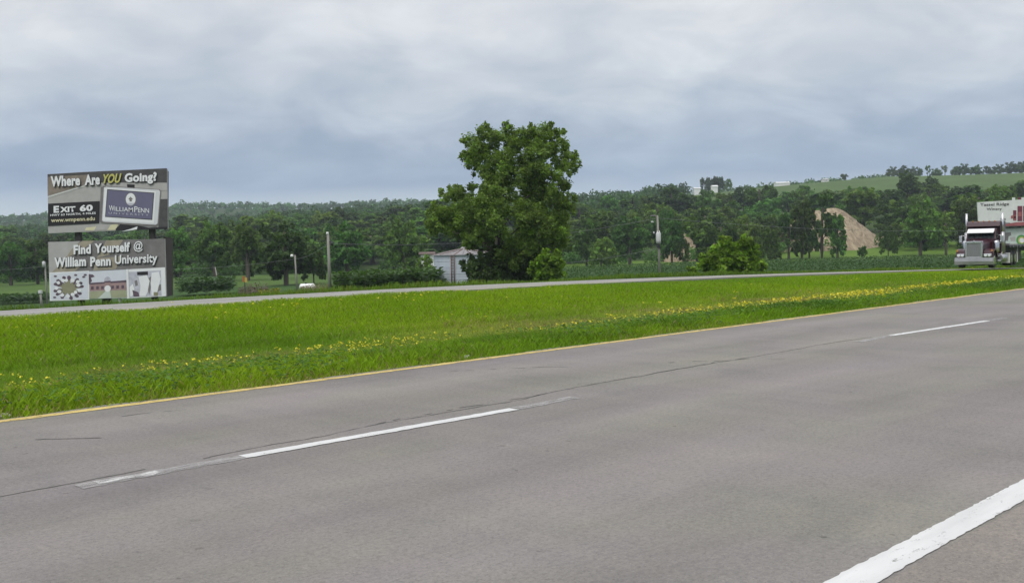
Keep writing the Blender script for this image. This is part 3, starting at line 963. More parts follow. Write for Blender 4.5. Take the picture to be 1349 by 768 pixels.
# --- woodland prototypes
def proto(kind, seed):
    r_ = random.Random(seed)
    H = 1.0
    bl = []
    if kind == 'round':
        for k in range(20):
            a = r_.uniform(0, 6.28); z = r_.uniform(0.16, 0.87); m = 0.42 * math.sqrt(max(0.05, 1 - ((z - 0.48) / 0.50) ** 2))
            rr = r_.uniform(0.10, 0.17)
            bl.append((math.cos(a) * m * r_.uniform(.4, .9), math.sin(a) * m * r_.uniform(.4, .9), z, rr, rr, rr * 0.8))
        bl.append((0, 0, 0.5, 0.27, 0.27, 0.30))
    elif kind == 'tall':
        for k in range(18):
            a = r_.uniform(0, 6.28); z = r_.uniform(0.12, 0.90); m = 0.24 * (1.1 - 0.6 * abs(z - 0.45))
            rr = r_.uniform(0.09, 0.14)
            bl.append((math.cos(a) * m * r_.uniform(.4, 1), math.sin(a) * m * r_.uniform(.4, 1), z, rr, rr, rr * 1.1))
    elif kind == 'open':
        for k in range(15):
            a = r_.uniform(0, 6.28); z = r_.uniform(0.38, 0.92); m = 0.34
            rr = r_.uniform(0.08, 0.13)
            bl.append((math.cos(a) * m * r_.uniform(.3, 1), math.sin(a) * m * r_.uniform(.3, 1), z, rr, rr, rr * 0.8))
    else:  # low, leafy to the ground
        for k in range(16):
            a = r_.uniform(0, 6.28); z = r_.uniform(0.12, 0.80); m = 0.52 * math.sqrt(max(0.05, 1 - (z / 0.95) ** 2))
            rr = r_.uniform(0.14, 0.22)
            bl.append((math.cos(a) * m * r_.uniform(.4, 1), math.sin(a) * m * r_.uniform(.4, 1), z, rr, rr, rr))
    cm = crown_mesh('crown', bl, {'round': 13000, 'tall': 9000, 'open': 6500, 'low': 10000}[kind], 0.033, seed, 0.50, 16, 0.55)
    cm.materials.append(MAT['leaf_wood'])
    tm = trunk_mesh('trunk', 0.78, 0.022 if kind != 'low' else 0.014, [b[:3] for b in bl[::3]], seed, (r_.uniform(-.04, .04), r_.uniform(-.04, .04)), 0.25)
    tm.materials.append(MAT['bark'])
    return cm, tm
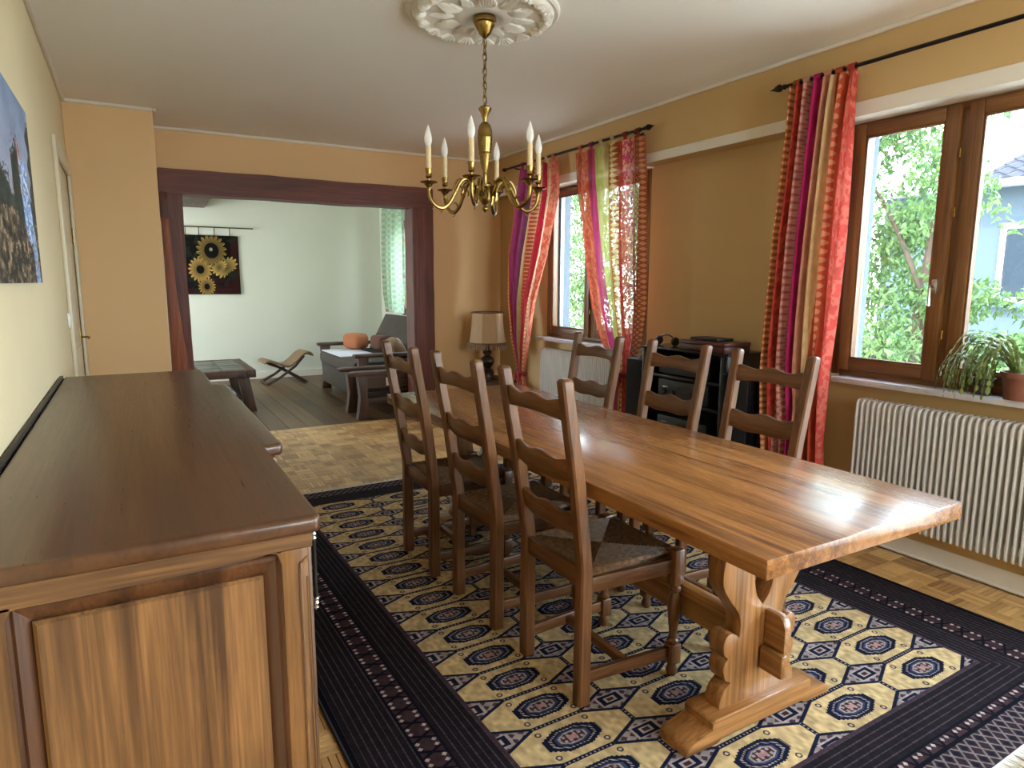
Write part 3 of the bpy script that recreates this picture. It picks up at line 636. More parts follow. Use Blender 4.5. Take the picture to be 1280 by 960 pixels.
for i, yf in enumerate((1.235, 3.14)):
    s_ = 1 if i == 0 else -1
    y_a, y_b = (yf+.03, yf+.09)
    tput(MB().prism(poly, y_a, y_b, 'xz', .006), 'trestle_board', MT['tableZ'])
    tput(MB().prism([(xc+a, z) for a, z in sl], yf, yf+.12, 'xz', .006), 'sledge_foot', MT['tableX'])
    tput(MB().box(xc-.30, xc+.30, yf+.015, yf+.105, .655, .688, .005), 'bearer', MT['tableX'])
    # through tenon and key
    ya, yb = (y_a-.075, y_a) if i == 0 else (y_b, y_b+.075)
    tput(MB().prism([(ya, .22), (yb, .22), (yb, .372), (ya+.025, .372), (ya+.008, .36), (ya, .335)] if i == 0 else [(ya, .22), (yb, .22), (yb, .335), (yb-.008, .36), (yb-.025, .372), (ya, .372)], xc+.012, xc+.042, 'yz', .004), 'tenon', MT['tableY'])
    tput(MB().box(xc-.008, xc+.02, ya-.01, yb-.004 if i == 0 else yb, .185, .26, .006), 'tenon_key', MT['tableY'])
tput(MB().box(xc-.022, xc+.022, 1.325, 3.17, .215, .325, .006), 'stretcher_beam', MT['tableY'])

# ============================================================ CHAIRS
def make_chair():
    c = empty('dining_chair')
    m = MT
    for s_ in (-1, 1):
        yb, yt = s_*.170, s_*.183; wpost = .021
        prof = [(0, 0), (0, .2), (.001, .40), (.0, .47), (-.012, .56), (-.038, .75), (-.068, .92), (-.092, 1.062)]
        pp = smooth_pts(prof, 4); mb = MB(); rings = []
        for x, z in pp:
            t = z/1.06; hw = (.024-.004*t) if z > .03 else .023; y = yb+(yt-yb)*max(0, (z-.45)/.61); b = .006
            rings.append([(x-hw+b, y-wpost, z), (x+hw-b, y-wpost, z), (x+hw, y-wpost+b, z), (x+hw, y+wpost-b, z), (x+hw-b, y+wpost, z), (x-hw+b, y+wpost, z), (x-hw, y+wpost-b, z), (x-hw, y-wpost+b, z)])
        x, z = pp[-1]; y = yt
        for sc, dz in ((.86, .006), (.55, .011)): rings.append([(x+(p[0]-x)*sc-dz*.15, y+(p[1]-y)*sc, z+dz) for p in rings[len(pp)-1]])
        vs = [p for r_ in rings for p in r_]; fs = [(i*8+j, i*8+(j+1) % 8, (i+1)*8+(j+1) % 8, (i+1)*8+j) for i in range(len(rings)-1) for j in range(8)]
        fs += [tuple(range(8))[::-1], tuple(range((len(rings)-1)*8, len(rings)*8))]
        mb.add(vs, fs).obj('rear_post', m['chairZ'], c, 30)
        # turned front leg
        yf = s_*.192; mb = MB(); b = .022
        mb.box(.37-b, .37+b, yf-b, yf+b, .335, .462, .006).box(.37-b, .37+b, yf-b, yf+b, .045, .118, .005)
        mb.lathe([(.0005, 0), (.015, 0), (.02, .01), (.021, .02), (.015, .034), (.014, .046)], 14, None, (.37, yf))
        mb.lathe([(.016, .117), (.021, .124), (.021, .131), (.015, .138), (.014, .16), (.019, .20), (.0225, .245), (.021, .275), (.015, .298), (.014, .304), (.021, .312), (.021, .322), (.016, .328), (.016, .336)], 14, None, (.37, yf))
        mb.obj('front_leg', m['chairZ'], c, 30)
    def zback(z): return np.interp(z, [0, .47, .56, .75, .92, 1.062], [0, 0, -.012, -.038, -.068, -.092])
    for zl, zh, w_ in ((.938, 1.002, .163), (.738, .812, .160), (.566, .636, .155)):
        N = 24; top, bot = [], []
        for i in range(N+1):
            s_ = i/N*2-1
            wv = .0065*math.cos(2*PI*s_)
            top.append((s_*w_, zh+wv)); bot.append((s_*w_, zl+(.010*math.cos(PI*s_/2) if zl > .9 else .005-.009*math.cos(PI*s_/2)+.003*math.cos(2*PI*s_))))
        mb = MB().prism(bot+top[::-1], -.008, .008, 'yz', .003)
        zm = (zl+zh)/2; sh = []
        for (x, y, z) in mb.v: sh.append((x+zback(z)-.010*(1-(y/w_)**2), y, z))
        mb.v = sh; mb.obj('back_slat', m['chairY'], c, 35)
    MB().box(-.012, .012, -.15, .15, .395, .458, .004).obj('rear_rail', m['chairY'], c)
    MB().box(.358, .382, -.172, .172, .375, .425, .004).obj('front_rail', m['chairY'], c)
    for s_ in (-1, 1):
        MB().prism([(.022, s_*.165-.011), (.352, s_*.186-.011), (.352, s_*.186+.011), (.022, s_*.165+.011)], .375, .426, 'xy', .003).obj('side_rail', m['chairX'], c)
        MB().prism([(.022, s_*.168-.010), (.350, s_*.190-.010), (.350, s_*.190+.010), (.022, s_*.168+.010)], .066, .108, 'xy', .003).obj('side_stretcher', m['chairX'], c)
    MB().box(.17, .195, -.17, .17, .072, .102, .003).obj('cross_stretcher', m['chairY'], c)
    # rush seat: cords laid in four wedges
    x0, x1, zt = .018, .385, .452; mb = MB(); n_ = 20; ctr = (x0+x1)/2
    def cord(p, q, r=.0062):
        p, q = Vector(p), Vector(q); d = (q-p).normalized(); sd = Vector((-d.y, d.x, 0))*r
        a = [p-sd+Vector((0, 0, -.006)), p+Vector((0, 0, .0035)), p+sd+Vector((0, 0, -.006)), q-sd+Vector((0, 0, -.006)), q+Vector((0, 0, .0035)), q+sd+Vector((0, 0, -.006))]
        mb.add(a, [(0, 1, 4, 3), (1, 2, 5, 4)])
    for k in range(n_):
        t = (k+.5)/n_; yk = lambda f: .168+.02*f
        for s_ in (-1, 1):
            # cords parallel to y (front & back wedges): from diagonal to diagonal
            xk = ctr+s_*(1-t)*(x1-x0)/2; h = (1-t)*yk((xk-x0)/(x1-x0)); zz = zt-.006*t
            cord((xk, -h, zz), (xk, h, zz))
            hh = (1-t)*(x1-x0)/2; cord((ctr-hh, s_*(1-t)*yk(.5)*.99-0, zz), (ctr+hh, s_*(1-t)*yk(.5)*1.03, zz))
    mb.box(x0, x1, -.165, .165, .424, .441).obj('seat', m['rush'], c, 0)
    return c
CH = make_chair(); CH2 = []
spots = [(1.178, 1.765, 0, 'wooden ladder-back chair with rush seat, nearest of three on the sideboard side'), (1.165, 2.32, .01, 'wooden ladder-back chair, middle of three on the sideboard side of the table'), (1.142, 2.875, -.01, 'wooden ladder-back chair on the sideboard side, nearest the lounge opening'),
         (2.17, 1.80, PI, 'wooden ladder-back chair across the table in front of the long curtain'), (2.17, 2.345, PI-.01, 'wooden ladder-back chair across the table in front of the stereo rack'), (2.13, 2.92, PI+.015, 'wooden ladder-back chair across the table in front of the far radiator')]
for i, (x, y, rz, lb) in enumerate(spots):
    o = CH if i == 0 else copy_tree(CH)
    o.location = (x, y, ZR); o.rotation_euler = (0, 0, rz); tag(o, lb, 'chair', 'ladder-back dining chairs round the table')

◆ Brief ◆
Pull out each line of the records holding the string "More".

◆ Written response ◆
Keep writing the Blender script for this image. This is part 3, starting at line 963. More parts follow. Write for Blender 4.5. Take the picture to be 1349 by 768 pixels.
Write part 3 of the bpy script that recreates this picture. It picks up at line 636. More parts follow. Use Blender 4.5. Take the picture to be 1280 by 960 pixels.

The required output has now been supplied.